My method of propulsion is my feet on the treadmill. A plane’s propulsion comes from its engines. If I were running on a treadmill with a rocket strapped to my back, would it push me forward even if my legs could run infinity speed and so could the treadmill?
Yeah, to me the question is saying that the plane can’t move relative to the external reference frame of the ground (and air) outside the treadmill. The treadmill matching the speed of the wheel only makes sense if you’re talking about the linear speed of the surface of the wheel. So if the wheel edge is turning at 100 feet per second, the treadmill is going 100 feet per second in the opposite direction.

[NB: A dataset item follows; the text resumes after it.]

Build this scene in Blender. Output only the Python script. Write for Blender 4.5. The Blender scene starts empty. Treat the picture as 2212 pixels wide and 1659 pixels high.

If that happens instantaneously then it’s a paradox because the plane’s wheels can only move by the plane moving forward. But it’s easy to think about if you switch it to discrete steps. The plane and treadmill start motionless. The engines start and the plane gets to one mph. This causes the treadmill to move in the opposite direction at two mph. Every time the plane gets to one mph relative to the external reference frame the speed of the treadmill increases by two mph. In this scenario the plane never takes off. And the velocity of the edge of the wheels going one way and the treadmill going the opposite direction will be identical to within two mph.
If the plane takes off then the wheel surface will be going twice as fast as the treadmill, which isn’t the formulation of the question.